Nigerian Government Urged To Abolish Arabic, Islamic Qualifications Being Equated With WAEC, NECO Certificates | Sahara Reporters
According to the group, the elevation of NBAIS certifications, especially those related to Tahfeez and SAISSCE, to the same level as WAEC and NECO amounts to privileging one religion while systematically excluding others.
A religious advocacy organisation, The National Prayer Altar, has issued a scathing petition against the Nigerian government’s recognition of certificates issued by the National Board for Arabic and Islamic Studies (NBAIS) as equivalent to WAEC, NECO, and NBTE qualifications for entry into Nigeria’s secular tertiary institutions.
In a statement dated May 14, 2025, and addressed to top education regulators including the Minister of Education, the National Universities Commission (NUC), and the Joint Admissions and Matriculation Board (JAMB), the organisation demanded the immediate revocation of the policy, warning that it could erode Nigeria’s secular educational framework and ignite dangerous religious and ethnic divisions.
Describing the policy as “a structural breach of Nigeria’s policy secularity,” the group insisted that the Federal Government had “taken a step that functionally violates constitutional neutrality” by promoting a religious-based certification system into the mainstream education system.
“This policy decision does not merely flirt with constitutional boundaries, it crosses them,” the petition read.
“It introduces a theological asymmetry into a national education system that is, by law and by design, intended to be secular, merit-based, and religiously agnostic.”
According to the group, the elevation of NBAIS certifications, especially those related to Tahfeez and SAISSCE, to the same level as WAEC and NECO amounts to privileging one religion while systematically excluding others.
“No federal education board exists for Igbo, Yoruba, Hausa, Tiv, Ijaw, or Christian Biblical Studies,” the statement noted.
“This action violates the constitutional mandate of religious neutrality under Section 10 and directly undermines the Federal Character principle under Section 14(3) of the 1999 Constitution.”
The National Prayer Altar also raised the alarm over what it described as the lack of transparent curriculum moderation, legislative backing, or inter-agencovery consensus on NBAIS’s new certification status.

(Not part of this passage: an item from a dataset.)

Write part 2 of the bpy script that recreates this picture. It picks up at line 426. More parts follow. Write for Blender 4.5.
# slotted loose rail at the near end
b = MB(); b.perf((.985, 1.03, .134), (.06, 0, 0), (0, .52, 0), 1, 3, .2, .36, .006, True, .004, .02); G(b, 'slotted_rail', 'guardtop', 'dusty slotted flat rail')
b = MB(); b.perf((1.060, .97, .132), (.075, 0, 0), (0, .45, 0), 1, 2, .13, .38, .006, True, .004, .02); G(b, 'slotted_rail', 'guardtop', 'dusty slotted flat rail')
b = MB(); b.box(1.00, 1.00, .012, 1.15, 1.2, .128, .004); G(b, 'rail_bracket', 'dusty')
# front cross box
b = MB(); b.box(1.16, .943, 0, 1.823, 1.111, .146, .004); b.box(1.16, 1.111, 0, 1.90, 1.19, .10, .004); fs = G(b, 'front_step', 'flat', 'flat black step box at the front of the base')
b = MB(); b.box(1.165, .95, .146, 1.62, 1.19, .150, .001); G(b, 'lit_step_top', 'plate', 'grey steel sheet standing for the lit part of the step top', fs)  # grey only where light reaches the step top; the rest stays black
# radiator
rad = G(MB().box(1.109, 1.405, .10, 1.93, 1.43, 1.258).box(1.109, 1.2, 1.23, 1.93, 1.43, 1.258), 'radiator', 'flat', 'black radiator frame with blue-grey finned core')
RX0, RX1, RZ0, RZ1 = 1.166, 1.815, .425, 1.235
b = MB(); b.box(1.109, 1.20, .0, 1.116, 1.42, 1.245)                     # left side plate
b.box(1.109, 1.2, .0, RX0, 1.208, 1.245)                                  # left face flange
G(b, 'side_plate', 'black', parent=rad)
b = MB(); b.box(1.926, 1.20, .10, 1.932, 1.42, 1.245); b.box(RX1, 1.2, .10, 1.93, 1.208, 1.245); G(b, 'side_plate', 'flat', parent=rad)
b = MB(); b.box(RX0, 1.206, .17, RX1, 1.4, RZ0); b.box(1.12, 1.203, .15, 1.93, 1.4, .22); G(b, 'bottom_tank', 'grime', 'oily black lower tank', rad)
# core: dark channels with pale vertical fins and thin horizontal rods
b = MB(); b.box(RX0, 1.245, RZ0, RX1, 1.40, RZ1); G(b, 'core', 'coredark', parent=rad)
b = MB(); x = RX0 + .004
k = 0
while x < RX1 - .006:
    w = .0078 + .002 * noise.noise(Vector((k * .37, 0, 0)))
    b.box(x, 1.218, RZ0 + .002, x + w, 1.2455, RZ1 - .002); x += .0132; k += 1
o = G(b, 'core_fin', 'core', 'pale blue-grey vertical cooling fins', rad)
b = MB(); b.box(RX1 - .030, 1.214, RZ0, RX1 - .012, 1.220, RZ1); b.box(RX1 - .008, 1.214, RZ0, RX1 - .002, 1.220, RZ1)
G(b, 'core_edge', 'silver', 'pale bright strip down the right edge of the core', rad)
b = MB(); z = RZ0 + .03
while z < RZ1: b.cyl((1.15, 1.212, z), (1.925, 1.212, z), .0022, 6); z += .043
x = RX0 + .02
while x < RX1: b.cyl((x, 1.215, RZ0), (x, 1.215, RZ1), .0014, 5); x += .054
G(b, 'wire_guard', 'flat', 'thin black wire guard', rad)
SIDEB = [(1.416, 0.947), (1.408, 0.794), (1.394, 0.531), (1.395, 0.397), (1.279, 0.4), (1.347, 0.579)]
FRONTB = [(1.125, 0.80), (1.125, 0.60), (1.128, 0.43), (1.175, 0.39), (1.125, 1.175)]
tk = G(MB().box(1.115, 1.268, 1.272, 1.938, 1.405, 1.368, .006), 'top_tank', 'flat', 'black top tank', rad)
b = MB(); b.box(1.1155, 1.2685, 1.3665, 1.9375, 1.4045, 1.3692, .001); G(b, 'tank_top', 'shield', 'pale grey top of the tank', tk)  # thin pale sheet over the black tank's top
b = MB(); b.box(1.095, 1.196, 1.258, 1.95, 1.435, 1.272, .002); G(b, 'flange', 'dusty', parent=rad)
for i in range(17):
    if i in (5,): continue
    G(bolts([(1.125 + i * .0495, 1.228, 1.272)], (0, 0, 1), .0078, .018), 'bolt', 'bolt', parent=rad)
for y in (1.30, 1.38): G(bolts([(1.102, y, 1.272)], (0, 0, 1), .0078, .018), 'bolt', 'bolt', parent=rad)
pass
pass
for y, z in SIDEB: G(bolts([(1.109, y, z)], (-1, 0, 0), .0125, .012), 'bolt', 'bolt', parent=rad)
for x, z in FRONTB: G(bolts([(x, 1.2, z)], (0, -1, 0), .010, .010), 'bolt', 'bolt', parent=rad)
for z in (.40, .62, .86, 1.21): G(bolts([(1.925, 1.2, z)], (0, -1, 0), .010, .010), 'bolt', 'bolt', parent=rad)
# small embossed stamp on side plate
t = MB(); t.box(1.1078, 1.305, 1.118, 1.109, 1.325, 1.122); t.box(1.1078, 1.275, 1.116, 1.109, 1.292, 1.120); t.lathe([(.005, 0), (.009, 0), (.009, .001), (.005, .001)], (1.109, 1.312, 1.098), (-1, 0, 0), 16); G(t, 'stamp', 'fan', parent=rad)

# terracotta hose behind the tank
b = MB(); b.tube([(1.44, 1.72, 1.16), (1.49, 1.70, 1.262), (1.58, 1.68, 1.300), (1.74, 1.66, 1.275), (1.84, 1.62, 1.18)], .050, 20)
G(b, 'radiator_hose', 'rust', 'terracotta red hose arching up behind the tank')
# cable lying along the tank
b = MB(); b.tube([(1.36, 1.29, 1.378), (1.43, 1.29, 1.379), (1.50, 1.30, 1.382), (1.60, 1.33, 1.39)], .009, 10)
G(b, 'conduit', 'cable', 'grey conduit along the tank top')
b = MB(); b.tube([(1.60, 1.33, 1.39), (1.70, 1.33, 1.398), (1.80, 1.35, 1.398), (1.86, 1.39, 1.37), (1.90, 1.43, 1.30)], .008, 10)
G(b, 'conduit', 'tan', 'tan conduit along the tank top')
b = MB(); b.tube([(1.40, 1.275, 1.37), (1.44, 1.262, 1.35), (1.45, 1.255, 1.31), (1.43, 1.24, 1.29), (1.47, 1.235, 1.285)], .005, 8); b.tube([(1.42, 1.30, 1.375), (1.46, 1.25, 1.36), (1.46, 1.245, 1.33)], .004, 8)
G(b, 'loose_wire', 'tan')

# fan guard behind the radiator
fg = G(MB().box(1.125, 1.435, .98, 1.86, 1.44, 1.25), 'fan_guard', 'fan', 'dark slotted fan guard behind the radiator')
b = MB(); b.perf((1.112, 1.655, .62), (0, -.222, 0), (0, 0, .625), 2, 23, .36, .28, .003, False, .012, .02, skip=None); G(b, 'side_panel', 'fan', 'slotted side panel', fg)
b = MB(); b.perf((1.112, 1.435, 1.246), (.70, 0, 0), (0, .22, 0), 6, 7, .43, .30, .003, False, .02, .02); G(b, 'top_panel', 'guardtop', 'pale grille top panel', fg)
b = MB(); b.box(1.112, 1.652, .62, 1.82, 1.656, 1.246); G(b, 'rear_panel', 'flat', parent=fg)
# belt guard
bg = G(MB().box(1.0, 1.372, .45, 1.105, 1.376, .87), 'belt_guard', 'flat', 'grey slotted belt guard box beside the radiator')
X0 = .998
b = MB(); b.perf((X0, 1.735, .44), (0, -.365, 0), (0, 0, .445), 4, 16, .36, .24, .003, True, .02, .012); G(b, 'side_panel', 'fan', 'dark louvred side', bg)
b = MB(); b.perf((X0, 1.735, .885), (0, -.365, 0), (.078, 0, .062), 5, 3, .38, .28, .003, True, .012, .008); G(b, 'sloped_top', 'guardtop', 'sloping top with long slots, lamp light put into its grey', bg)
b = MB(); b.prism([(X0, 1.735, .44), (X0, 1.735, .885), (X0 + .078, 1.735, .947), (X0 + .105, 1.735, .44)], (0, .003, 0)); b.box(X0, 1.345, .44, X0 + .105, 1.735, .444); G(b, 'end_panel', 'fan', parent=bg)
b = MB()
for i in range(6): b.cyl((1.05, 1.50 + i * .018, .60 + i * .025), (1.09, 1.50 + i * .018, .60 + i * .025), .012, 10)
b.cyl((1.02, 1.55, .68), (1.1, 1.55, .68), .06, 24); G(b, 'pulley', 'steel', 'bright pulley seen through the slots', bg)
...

“To date, there is no publicly accessible Act of the National Assembly, Executive Order, or inter-agency communiqué that explicitly confirms NBAIS’s elevation to the status of a general certifying body,” the group said.
"Legitimacy in a federal education system is not conferred by silence, speculation, or stealth.”
It further warned that the policy could “invite a wave of lawful demands from other religious and cultural groups for federal equivalence, resulting in a proliferation of fragmented certification boards, ideologically divergent syllabuses, and policy incoherence.”
Calling the policy “a strategic distortion of Nigeria’s secular, merit-based education framework,” the group declared that their petition was not a call for reform but a demand for total reversal.
“This is not a call for review or reform. It is a call for total reversal,” the group stated. “The NBAIS equivalence policy must be abolished in its entirety. The future of Nigeria’s children, its institutions, and its democratic integrity depends on it.”
Among their demands, the group is calling for the immediate abolition of NBAIS certificate equivalence; aformal declaration by the Presidency and National Assembly reaffirming that only WAEC, NECO, NABTEB, and NBTE-approved bodies shall be accepted for general academic progression; That no cultural or religious certification be granted national status or equivalence without a universal and secular framework available to all traditions under identical terms.
The petition was signed by over 100 religious and academic leaders from across Nigeria and the diaspora, including Professor Kontein Trinya, Pastor Bosun Emmanuel, and Professor Olanrewaju Awotona, among others.